Don Cheadle is a cold, heartless lawyer for the pilot’s union, of course. John Goodman is there for comic-relief I suppose, although he’s anything but funny (unlike usual). Instead he plays a Beach Boy-styled drug dealer. Again, ill-fitting to the story at hand. If this tells you anything, I actually liked Goodman better in the bit part he had in Coyote Ugly – and that was the last time I didn’t care for a film he was in.
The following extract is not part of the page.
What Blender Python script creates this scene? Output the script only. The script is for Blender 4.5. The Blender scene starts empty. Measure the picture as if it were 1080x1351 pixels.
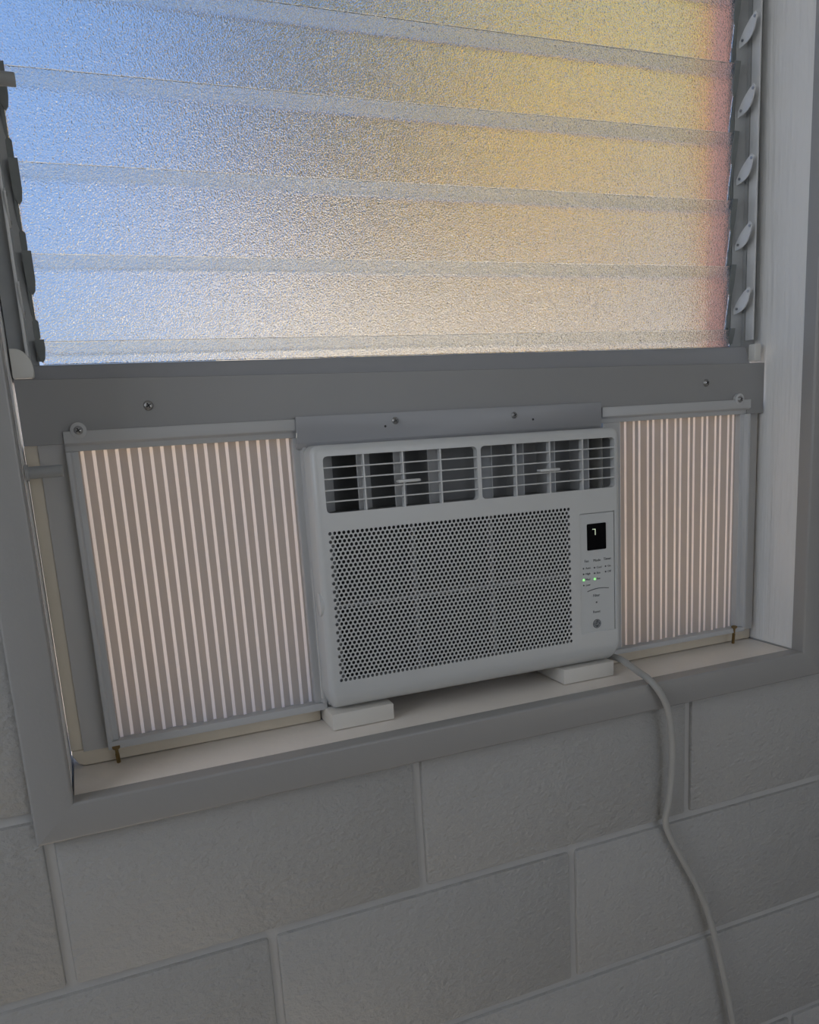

Flight is completely void of any character development to the naked eye. In fact, any development that does happen, apparently happens off-screen and we’re just supposed to be OK with that. If I wanted somebody to tell me a story concisely, I’d just ask the guy at work next to me to tell me how the film was – a movie is supposed to envelop you and make you part of the lives inhabiting the screen. Flight, seems to only care about showing Denzel’s ass and how he can’t stop drinking, but it’s apparently acceptable, because all the alcohol in his system enabled him to think “clearly” during the life or death situation of the film, so that he could pull off a miraculous stunt like inverting a jetliner so that it glides to a softer impact. Right.

Flight tries to be too many things, dealing with religion, the existence of a higher power watching over us, drug use, corporate coldness and union deceitfulness (?), oh and romance, of course. Flight tries so hard, but never actually even gets off the ground.